## begin
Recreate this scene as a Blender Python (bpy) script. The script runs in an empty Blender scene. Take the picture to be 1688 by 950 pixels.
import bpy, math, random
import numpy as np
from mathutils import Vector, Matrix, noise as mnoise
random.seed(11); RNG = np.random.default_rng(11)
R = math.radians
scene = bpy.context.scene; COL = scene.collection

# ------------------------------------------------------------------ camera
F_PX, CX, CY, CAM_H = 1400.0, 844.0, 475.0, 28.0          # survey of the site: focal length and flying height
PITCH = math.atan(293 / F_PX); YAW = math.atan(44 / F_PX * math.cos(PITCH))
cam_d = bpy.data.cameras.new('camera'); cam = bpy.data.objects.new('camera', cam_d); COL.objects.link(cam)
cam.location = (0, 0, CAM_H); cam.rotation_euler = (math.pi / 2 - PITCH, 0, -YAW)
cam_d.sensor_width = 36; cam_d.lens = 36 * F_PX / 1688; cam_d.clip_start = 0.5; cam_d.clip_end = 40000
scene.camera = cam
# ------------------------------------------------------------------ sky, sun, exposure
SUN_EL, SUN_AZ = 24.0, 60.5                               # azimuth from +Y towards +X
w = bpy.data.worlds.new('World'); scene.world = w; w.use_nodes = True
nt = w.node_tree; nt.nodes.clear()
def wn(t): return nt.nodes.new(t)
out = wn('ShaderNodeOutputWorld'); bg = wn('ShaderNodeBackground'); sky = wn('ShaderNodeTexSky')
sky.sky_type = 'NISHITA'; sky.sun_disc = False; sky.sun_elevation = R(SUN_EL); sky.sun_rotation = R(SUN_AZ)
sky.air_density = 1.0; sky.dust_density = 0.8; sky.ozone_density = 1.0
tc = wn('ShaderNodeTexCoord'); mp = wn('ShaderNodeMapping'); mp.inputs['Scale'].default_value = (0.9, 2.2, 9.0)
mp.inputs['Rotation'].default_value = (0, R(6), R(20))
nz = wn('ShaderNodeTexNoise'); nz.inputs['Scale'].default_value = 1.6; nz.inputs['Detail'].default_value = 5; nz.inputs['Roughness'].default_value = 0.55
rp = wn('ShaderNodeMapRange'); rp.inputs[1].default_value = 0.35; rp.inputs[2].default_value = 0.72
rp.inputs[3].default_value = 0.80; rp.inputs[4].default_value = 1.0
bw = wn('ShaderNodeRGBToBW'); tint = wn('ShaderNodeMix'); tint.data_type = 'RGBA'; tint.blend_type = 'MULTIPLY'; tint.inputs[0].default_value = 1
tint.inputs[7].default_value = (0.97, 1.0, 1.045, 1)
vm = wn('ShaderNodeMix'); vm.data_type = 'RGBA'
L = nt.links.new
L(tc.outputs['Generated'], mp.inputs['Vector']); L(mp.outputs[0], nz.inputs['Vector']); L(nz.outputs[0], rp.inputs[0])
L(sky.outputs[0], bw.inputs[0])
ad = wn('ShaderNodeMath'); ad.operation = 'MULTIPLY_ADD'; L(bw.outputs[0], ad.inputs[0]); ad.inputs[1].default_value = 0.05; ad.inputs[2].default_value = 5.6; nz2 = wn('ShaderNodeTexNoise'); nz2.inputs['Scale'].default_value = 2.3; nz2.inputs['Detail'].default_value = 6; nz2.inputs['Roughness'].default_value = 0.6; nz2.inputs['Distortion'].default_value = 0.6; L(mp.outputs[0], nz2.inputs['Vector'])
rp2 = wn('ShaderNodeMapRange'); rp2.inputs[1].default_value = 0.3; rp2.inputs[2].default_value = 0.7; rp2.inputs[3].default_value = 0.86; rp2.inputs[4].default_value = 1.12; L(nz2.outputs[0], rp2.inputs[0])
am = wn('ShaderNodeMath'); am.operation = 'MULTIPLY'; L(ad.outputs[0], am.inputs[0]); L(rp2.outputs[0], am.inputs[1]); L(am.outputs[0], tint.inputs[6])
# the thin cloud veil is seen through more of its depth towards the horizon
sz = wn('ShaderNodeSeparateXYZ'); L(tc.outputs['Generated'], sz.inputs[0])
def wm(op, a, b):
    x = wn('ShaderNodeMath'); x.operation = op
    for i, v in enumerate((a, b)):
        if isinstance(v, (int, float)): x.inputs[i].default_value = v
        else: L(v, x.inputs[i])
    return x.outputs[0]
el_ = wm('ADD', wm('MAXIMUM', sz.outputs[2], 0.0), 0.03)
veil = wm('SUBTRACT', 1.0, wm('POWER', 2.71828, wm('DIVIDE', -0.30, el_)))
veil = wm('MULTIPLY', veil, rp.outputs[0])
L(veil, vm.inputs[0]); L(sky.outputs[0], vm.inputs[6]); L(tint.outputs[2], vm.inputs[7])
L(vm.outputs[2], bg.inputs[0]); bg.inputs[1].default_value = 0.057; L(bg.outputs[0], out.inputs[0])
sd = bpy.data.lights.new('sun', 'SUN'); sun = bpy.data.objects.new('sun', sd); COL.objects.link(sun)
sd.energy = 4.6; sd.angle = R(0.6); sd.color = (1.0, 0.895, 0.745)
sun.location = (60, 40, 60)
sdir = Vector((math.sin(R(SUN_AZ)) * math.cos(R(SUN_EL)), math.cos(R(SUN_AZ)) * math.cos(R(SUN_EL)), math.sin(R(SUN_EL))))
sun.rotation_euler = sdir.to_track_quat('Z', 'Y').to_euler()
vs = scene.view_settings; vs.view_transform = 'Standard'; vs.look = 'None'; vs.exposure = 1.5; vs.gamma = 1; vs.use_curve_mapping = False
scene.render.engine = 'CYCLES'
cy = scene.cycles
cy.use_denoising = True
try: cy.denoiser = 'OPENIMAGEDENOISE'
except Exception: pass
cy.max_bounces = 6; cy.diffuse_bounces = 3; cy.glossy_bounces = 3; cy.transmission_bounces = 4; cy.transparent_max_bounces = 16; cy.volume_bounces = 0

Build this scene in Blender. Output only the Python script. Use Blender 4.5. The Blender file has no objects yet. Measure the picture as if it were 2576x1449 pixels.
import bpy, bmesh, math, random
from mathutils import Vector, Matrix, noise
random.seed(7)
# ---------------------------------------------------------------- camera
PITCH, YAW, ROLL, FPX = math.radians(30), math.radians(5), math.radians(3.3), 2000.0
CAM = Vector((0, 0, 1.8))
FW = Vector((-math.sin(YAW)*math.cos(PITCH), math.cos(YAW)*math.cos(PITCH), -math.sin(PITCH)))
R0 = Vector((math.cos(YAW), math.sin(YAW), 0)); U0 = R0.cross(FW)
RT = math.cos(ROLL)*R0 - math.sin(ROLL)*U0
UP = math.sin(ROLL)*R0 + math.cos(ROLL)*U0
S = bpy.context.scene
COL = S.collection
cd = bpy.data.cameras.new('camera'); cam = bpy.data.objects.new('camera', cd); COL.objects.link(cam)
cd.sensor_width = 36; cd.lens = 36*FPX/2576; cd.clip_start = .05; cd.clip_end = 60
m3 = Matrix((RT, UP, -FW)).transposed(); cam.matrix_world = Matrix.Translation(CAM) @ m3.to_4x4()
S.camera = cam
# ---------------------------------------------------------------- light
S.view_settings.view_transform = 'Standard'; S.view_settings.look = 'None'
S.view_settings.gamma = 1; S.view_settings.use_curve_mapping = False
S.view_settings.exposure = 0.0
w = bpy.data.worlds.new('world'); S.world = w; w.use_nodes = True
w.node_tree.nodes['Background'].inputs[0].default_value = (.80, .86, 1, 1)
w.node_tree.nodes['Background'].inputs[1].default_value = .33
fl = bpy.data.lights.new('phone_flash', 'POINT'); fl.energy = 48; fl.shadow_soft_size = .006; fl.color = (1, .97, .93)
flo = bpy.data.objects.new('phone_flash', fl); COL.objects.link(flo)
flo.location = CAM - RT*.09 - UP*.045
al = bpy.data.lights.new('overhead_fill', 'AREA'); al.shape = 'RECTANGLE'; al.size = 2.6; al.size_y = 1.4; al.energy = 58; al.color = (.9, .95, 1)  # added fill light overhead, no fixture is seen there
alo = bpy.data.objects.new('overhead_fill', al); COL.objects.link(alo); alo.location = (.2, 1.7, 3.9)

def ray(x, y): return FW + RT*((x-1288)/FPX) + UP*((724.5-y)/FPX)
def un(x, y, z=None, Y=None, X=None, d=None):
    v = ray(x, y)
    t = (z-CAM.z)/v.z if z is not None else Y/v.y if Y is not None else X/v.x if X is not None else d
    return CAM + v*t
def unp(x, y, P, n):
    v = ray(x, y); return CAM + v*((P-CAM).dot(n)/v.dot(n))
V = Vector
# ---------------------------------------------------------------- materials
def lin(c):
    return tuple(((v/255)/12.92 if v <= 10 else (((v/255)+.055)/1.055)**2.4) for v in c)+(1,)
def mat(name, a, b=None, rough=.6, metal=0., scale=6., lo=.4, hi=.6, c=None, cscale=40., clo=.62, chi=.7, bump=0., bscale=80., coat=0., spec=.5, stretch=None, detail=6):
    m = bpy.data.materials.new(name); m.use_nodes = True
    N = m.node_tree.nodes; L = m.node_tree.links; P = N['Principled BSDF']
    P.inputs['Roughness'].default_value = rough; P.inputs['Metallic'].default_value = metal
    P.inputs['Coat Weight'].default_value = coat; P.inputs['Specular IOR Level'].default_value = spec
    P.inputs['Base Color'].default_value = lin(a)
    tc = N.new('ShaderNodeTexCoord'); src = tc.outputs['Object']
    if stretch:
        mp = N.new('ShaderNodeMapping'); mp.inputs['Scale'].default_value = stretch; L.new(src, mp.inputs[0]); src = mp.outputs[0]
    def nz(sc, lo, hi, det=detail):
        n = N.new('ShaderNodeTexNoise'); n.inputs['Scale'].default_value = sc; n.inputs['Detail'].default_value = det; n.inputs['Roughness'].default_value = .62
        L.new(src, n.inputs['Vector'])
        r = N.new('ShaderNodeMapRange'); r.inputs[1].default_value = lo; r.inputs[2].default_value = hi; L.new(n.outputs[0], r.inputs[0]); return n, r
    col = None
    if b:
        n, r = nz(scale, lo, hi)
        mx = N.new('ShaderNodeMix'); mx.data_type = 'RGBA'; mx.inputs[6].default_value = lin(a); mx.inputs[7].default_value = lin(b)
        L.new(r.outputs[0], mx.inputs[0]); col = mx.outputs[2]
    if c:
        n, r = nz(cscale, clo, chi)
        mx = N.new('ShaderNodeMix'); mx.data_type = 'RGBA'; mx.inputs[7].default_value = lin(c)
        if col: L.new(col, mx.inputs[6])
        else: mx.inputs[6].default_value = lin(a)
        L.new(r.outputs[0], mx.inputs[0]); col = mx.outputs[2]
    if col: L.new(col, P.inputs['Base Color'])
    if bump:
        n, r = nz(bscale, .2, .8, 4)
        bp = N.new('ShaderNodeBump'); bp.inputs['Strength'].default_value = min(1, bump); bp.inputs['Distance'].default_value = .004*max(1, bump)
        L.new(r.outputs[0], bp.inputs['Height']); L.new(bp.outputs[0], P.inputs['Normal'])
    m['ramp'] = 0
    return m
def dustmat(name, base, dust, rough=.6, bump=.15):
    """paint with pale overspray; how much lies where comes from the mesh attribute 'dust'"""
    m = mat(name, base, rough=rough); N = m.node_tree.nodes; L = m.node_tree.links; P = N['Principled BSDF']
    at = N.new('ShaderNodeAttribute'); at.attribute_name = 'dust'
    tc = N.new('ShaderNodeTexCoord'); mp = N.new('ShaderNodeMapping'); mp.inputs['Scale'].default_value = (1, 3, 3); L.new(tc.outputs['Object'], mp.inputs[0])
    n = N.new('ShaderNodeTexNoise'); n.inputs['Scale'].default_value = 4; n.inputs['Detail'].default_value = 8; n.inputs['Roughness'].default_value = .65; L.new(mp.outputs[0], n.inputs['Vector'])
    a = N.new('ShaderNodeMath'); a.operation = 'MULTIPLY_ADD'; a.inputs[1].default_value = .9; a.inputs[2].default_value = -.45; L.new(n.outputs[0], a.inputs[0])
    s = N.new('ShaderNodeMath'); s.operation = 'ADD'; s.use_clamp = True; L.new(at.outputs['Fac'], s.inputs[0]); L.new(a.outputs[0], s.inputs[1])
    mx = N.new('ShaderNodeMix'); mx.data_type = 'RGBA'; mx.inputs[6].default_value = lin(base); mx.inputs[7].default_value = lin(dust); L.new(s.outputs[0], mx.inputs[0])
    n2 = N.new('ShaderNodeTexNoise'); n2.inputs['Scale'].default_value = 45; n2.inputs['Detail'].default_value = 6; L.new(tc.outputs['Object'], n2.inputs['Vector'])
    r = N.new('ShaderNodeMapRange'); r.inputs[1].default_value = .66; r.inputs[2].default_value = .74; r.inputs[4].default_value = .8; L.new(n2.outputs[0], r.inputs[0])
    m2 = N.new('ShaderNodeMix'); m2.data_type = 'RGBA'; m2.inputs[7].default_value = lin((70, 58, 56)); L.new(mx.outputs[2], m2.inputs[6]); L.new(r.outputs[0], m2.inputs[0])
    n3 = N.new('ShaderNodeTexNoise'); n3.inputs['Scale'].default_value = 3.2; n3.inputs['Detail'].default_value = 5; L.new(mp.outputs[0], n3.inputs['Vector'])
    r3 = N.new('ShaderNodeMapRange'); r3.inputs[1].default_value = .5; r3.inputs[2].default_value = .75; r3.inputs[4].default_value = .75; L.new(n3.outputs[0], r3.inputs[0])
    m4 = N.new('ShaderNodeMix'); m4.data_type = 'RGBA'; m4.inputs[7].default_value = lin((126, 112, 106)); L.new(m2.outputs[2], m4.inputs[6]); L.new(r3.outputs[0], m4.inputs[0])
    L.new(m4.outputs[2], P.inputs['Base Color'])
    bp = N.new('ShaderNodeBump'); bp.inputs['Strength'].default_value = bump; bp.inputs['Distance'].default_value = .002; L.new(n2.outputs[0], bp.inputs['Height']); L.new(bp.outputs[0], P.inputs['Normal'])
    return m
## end
WHAT IS ASKED.
Exactly as written, please reproduce the lines from the first line of the data to the line containing "scene = bpy.context.scene;", inclusive, and nothing else.

FINAL ANSWER.
Recreate this scene as a Blender Python (bpy) script. The script runs in an empty Blender scene. Take the picture to be 1688 by 950 pixels.
import bpy, math, random
import numpy as np
from mathutils import Vector, Matrix, noise as mnoise
random.seed(11); RNG = np.random.default_rng(11)
R = math.radians
scene = bpy.context.scene; COL = scene.collection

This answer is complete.